From: Norman Vickers, Jazz Society of Pensacola

 

>From NY Times  5/26-2013

 




  _____  

May 26, 2013


Ed Shaughnessy, 'Tonight' Drummer, Is Dead at 84


By PETER KEEPNEWS


Ed Shaughnessy, whose deft drumming anchored the "Tonight Show" orchestra
for 29 years, died on Friday at his home in Calabasas, Calif. He was 84. 

The cause was a heart attack, said his son Dan. 

Mr. Shaughnessy was a well-traveled and highly regarded jazz drummer when he
was offered the "Tonight" job in 1963, shortly after Johnny Carson had taken
over as the show's host. He had performed or recorded with Benny Goodman,
Count Basie, Duke Ellington, Charles Mingus, Billie Holiday and numerous
others. He had also worked for four years as a staff musician at CBS
Television, and, remembering the tedium of that studio job, he was not sure
he wanted another. 

He agreed to take the "Tonight" gig for two weeks and see how he liked it.
"When I got up there," he recalled in a 2004 interview for the Percussive
Arts Society <http://www.pas.org/experience/halloffame/ShaughnessyEd.aspx> ,
"and Doc Severinsen was the lead trumpet player, Clark Terry was sitting
next to me in the jazz trumpet chair, and there were all these great
players, I said, 'My God, this is not your ordinary studio situation.' " 

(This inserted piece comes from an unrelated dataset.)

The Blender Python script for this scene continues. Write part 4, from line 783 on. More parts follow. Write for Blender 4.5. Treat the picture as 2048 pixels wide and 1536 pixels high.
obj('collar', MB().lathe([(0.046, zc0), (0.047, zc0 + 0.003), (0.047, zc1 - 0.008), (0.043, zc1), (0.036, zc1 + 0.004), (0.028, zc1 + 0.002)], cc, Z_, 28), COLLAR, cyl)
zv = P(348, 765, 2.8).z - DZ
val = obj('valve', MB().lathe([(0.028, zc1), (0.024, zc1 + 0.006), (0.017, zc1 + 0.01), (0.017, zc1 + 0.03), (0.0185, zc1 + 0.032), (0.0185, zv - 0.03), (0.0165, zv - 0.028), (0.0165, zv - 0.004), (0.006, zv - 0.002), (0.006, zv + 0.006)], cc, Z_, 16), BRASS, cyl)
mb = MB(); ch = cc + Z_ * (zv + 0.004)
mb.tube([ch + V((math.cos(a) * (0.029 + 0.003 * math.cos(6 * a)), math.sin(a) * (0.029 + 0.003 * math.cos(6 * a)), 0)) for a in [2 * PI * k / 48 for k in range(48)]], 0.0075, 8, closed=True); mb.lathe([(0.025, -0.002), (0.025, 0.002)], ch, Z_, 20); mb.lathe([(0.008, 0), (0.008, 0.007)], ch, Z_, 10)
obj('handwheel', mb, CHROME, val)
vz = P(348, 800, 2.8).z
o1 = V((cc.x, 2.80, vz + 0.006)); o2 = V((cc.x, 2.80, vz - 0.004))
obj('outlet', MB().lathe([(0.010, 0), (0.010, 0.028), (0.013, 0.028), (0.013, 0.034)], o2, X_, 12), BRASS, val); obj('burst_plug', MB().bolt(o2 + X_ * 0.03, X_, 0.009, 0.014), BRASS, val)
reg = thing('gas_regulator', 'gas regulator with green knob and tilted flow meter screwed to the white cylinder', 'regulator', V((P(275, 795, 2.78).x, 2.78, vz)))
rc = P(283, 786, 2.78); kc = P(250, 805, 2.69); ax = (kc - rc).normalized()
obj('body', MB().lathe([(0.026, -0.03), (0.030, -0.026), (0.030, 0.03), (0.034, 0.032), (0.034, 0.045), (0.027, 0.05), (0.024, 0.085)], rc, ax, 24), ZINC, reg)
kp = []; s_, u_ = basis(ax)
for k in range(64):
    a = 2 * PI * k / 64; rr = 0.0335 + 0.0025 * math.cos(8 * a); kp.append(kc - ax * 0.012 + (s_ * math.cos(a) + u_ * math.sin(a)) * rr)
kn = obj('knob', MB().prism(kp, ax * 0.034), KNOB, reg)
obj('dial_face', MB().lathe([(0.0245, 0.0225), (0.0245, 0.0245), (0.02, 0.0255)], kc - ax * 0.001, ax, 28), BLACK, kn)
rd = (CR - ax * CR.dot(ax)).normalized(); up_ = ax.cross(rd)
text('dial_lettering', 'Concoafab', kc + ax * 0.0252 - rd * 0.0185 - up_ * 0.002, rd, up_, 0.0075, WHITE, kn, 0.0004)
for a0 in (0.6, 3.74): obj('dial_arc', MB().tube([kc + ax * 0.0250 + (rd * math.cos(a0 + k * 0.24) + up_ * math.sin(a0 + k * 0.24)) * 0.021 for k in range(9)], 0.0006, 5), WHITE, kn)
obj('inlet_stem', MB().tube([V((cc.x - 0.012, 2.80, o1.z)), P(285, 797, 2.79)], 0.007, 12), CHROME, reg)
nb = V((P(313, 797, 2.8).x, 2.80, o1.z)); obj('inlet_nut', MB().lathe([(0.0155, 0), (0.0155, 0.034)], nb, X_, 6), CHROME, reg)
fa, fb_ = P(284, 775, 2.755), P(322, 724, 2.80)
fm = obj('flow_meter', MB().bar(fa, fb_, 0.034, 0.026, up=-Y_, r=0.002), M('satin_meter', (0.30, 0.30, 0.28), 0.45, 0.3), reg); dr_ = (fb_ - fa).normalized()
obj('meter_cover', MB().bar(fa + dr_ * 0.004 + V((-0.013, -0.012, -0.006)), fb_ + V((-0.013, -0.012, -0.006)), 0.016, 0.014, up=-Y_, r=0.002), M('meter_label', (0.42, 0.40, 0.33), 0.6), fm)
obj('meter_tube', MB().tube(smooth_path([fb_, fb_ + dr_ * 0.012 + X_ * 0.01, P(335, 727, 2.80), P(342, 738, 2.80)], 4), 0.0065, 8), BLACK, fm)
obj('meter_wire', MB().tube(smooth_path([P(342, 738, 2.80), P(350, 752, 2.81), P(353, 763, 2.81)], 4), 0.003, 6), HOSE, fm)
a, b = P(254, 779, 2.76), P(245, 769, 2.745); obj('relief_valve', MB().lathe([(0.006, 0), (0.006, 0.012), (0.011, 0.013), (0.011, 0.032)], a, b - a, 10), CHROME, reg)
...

Mr. Shaughnessy took the job and never left. He remained when Mr. Severinsen
replaced Skitch Henderson as the bandleader in 1967 and when "The Tonight
Show" moved from New York City to Burbank, Calif., in 1972. When Jay Leno
became the host in 1992 and brought in his own band, Mr. Severinsen kept his
ensemble together for concert appearances, with Mr. Shaughnessy still in the
drum chair. 

Being the house drummer for "Tonight" meant being flexible enough to support
all manner of performers - rock stars, opera singers, even comedians. It
also meant mostly staying in the background. But among Mr. Shaughnessy's
fondest memories of his years on the show were two moments in the spotlight:
accompanying Jimi Hendrix in 1969
<http://www.youtube.com/watch?v=PZyO_qU6QH4>  and engaging in a high-energy
<http://www.youtube.com/watch?v=1QXdi25469U> "drum battle" with Buddy Rich
in 1978. 

Edwin Thomas Shaughnessy was born in Jersey City on Jan. 29, 1929, the only
child of Tom Shaughnessy, a longshoreman, and the former Theresa Geetlein, a
garment worker. He took piano lessons for two years without much enthusiasm,
then switched his focus at age 14 when his father gave him a rudimentary
drum kit. 

"My dad brought me home those drums, and my attention could not stay on the
piano," Mr. Shaughnessy wrote in his autobiography, "Lucky Drummer,"
published last year. "As soon as the drums came into the house, I got fired
up." 

He practiced fervently, participated in Manhattan jam sessions as a teenager
and was a full-time professional by the time he graduated from high school.
Throughout the 1950s and 1960s he recorded prolifically as a sideman. 

Shortly after moving to the West Coast, Mr. Shaughnessy formed his own big
band, Energy Force, which performed locally in the late '70s and early '80s.
His first and only recording as a leader, the quintet album
<http://www.allmusic.com/album/jazz-in-the-pocket-mw0000188408> "Jazz in the
Pocket," was released in 1990. 

In addition to his son Dan, Mr. Shaughnessy is survived by three
grandchildren. Another son, Jim, died in 1984. His wife of 47 years, the
singer Ilene Woods, who was the voice of the title character in the Walt
Disney animated film "Cinderella," died in 2010.